Task: Leave out the pictures, and return only the lines running from the one that contains "Write a Blender" to the one that contains "return n.outputs[0]", both included, exactly as they appear.

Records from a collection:
───

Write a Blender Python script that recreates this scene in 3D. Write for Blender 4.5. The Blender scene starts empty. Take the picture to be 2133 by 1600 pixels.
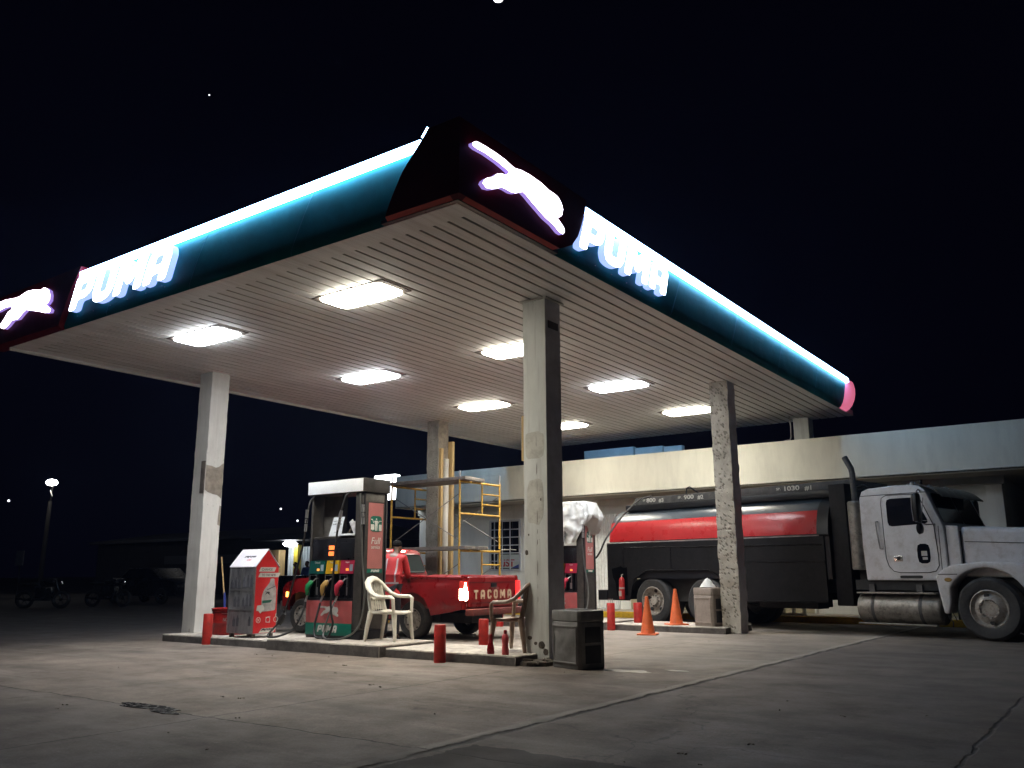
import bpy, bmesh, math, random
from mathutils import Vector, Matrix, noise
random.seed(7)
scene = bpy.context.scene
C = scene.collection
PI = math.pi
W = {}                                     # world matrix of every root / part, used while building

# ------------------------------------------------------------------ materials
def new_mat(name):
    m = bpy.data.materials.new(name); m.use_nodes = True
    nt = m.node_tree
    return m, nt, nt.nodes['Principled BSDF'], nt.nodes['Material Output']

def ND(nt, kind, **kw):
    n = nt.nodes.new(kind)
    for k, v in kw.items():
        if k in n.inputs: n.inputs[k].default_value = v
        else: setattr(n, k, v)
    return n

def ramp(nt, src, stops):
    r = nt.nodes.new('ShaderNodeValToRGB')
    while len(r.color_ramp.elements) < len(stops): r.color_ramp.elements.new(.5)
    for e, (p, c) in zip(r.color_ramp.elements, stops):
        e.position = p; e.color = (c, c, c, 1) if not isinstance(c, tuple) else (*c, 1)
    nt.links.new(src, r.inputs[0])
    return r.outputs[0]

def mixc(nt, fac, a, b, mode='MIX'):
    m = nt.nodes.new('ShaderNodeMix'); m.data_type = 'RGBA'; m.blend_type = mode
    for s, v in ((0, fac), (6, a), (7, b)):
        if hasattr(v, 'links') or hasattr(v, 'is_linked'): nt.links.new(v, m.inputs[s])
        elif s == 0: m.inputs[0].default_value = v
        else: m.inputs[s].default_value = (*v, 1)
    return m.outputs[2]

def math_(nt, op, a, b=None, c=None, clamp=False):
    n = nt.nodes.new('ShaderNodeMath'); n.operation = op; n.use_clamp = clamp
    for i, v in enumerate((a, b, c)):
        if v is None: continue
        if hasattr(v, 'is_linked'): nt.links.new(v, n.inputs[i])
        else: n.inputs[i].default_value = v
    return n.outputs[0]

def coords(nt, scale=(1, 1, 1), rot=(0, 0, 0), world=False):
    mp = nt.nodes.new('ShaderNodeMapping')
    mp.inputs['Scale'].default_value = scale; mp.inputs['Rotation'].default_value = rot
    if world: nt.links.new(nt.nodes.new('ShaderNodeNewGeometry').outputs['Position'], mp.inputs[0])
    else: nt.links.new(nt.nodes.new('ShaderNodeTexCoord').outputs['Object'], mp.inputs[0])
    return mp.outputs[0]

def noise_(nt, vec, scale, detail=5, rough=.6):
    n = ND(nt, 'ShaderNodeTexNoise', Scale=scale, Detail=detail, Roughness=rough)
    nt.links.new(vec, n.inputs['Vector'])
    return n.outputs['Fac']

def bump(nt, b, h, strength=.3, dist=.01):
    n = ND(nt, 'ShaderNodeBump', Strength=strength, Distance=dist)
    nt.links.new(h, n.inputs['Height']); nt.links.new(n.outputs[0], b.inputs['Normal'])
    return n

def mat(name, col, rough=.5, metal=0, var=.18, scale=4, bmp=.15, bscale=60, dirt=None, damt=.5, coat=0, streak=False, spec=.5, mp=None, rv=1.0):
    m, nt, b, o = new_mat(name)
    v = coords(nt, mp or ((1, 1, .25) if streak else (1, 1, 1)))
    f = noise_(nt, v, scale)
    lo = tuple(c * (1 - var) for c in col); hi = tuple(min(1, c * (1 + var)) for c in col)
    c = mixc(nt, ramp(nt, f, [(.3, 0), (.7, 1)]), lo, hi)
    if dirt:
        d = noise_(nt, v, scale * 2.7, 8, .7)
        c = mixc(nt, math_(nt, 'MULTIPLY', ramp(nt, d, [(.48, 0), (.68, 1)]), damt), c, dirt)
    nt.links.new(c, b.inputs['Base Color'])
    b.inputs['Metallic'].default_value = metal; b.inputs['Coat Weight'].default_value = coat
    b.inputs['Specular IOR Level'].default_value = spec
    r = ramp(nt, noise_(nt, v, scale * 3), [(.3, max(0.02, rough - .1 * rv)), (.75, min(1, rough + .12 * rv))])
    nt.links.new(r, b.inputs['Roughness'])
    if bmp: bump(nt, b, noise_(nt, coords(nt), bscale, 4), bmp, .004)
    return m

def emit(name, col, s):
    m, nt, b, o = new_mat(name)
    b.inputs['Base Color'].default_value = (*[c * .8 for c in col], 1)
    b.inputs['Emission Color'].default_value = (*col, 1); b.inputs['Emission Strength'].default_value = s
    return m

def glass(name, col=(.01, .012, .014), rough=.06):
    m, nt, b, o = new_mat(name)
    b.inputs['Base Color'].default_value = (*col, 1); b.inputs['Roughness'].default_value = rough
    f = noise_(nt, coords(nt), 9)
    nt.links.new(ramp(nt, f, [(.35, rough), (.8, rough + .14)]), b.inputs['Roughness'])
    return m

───

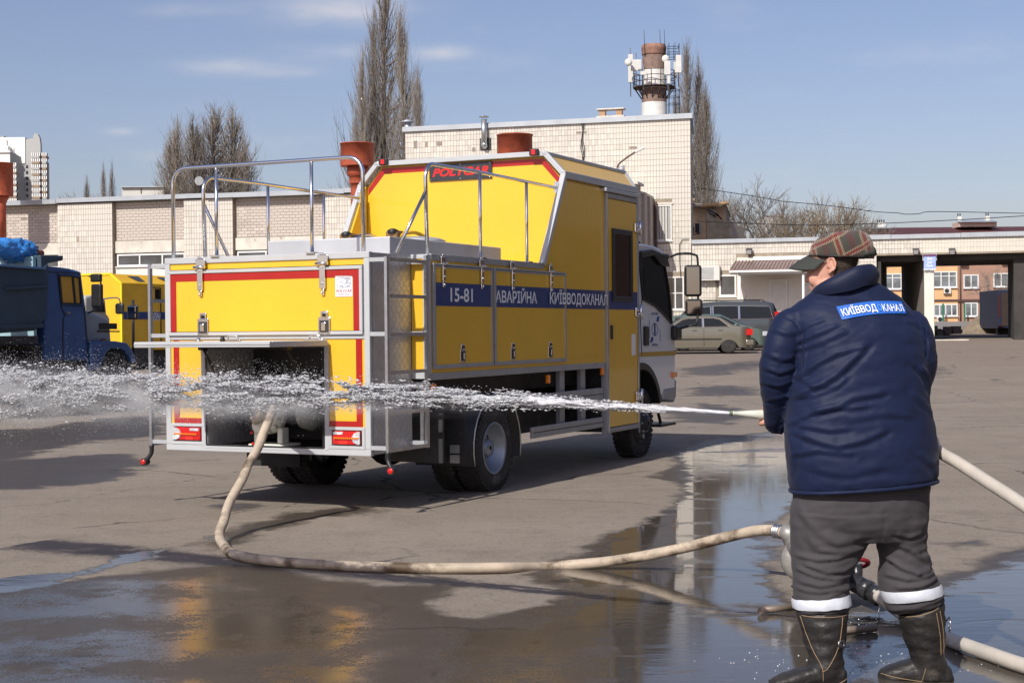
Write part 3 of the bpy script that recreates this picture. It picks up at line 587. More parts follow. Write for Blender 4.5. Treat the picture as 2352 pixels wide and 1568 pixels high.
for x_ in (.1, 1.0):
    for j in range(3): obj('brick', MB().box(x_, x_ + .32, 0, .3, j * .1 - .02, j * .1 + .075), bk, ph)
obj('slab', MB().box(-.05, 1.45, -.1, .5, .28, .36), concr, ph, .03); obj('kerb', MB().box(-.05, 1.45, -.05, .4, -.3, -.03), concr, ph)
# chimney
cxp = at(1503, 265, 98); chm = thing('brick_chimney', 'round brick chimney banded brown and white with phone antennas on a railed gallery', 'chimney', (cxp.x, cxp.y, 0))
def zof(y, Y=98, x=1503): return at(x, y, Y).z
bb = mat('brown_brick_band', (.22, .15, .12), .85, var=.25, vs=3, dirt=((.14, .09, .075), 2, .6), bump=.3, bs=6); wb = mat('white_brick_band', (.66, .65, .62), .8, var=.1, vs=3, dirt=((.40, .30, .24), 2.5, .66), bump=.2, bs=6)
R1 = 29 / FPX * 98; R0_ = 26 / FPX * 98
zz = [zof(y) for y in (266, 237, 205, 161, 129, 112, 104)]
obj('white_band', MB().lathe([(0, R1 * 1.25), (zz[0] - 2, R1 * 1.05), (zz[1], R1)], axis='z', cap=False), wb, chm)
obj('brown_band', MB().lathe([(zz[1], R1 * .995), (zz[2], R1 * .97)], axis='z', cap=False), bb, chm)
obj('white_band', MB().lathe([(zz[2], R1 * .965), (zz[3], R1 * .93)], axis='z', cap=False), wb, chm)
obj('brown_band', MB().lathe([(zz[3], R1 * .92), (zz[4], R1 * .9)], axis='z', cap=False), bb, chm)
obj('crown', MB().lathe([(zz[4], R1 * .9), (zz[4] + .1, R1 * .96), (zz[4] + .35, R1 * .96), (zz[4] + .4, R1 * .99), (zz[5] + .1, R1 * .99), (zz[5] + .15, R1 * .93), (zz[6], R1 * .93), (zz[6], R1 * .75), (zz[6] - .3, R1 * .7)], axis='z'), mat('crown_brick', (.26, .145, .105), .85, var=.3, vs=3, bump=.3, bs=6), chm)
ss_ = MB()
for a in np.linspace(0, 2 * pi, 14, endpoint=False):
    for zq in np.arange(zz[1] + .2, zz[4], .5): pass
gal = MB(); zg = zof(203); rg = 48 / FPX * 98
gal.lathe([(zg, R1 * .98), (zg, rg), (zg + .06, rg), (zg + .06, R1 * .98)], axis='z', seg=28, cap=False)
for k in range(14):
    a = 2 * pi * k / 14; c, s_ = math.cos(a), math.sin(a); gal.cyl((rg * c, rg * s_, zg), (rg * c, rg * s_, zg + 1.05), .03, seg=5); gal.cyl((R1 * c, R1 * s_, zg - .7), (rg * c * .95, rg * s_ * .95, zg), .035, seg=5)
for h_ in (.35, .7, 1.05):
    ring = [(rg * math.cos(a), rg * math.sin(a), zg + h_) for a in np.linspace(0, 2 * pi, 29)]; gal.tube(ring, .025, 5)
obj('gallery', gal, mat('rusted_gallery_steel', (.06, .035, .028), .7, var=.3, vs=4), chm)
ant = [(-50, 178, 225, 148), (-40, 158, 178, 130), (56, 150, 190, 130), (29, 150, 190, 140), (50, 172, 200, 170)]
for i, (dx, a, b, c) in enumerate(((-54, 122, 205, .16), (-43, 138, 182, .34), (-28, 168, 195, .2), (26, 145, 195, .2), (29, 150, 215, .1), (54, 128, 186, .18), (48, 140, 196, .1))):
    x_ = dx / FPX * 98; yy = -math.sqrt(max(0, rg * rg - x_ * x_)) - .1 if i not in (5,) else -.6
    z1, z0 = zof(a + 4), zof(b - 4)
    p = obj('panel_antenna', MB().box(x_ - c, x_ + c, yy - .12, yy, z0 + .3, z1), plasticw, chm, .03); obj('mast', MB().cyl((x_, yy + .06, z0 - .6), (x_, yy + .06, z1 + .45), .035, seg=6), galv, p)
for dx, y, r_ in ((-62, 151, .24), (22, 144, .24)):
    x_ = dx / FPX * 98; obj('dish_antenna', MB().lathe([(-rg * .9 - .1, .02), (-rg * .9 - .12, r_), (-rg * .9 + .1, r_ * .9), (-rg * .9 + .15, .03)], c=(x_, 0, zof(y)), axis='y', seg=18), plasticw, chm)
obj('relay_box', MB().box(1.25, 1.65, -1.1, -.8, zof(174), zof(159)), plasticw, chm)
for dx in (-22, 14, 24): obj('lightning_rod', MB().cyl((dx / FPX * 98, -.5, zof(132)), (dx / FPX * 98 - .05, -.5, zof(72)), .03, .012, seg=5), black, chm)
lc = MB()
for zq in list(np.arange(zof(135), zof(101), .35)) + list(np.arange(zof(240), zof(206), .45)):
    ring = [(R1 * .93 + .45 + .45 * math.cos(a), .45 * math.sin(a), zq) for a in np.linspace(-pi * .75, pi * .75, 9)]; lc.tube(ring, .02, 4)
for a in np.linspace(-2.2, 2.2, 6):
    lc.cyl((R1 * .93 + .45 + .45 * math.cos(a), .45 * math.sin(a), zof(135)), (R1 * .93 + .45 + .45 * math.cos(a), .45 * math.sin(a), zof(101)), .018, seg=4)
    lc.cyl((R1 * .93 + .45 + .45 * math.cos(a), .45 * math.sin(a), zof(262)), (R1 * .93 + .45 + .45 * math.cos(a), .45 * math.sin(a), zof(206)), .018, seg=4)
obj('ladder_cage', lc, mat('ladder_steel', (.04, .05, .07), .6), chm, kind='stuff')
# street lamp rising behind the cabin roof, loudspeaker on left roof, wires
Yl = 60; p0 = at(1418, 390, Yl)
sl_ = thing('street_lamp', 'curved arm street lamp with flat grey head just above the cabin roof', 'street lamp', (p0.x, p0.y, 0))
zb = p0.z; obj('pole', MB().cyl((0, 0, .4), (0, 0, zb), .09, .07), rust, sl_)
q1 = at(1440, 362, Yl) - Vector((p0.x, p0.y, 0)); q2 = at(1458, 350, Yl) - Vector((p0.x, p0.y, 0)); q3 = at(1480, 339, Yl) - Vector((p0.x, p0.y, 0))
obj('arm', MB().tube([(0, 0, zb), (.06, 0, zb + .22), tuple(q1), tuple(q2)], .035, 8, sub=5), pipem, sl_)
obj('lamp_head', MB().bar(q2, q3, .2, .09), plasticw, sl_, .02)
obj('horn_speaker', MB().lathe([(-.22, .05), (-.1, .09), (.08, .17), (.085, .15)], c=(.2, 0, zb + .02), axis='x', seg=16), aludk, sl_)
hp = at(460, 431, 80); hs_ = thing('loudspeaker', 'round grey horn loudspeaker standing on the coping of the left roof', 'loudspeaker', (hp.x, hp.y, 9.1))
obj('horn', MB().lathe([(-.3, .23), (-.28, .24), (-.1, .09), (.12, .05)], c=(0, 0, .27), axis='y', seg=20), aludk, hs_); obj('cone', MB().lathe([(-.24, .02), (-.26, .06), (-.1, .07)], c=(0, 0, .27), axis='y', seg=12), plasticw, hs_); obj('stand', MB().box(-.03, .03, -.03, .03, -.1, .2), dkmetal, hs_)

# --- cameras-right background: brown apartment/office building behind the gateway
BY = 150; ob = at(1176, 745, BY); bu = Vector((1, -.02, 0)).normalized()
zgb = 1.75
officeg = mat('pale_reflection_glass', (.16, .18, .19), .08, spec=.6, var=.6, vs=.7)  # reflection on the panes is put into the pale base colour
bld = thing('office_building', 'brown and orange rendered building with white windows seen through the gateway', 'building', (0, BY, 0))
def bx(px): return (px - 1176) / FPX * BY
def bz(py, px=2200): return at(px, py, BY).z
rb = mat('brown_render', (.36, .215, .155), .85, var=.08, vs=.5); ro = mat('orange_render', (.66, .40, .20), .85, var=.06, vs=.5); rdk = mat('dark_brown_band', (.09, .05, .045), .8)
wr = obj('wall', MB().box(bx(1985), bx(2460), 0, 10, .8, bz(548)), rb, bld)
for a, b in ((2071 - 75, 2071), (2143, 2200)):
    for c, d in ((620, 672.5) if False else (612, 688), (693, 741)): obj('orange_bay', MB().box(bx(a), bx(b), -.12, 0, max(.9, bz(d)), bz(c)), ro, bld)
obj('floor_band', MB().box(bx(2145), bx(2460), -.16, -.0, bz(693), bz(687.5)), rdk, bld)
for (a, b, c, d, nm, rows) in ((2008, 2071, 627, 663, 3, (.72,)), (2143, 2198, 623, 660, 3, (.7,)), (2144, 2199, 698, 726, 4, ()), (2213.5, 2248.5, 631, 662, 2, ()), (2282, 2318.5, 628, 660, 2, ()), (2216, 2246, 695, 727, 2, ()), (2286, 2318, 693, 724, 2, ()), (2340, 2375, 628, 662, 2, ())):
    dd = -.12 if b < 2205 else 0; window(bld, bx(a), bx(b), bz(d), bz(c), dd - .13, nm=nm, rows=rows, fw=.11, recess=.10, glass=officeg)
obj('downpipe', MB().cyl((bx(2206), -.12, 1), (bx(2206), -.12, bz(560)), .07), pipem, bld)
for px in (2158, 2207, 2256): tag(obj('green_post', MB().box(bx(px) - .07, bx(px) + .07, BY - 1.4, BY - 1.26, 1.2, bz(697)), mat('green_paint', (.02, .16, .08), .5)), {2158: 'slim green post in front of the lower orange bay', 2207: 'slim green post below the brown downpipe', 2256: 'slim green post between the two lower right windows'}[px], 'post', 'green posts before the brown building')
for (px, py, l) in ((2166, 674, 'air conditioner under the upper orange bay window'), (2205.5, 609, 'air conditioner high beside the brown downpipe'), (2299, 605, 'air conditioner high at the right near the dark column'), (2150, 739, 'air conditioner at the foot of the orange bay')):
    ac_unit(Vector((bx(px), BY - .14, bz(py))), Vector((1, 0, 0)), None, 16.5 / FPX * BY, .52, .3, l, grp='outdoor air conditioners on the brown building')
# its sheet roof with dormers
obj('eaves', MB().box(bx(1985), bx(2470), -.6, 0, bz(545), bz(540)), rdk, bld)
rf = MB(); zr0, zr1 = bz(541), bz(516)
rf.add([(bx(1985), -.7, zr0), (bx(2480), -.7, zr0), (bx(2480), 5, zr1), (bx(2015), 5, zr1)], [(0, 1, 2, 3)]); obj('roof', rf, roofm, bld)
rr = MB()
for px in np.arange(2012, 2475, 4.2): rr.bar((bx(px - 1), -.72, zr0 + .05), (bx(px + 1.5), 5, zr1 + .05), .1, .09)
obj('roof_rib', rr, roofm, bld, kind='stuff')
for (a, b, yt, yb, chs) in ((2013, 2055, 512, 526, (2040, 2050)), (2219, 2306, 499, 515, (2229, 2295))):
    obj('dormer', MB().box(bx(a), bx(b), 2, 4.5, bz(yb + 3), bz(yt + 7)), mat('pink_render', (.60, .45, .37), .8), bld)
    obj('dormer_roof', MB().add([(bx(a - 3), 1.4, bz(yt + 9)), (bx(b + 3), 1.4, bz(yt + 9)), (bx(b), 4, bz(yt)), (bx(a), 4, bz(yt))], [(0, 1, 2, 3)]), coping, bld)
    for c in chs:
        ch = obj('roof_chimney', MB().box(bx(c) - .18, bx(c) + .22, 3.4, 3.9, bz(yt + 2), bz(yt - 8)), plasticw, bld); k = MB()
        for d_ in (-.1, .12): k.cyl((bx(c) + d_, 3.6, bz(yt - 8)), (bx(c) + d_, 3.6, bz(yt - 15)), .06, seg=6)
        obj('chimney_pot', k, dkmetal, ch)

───

Result of this exercise:
Write a Blender Python script that recreates this scene in 3D. Write for Blender 4.5. The Blender scene starts empty. Take the picture to be 2133 by 1600 pixels.
import bpy, bmesh, math, random
from mathutils import Vector, Matrix, noise
random.seed(7)
scene = bpy.context.scene
C = scene.collection
PI = math.pi
W = {}                                     # world matrix of every root / part, used while building

# ------------------------------------------------------------------ materials
def new_mat(name):
    m = bpy.data.materials.new(name); m.use_nodes = True
    nt = m.node_tree
    return m, nt, nt.nodes['Principled BSDF'], nt.nodes['Material Output']

def ND(nt, kind, **kw):
    n = nt.nodes.new(kind)
    for k, v in kw.items():
        if k in n.inputs: n.inputs[k].default_value = v
        else: setattr(n, k, v)
    return n

def ramp(nt, src, stops):
    r = nt.nodes.new('ShaderNodeValToRGB')
    while len(r.color_ramp.elements) < len(stops): r.color_ramp.elements.new(.5)
    for e, (p, c) in zip(r.color_ramp.elements, stops):
        e.position = p; e.color = (c, c, c, 1) if not isinstance(c, tuple) else (*c, 1)
    nt.links.new(src, r.inputs[0])
    return r.outputs[0]

def mixc(nt, fac, a, b, mode='MIX'):
    m = nt.nodes.new('ShaderNodeMix'); m.data_type = 'RGBA'; m.blend_type = mode
    for s, v in ((0, fac), (6, a), (7, b)):
        if hasattr(v, 'links') or hasattr(v, 'is_linked'): nt.links.new(v, m.inputs[s])
        elif s == 0: m.inputs[0].default_value = v
        else: m.inputs[s].default_value = (*v, 1)
    return m.outputs[2]

def math_(nt, op, a, b=None, c=None, clamp=False):
    n = nt.nodes.new('ShaderNodeMath'); n.operation = op; n.use_clamp = clamp
    for i, v in enumerate((a, b, c)):
        if v is None: continue
        if hasattr(v, 'is_linked'): nt.links.new(v, n.inputs[i])
        else: n.inputs[i].default_value = v
    return n.outputs[0]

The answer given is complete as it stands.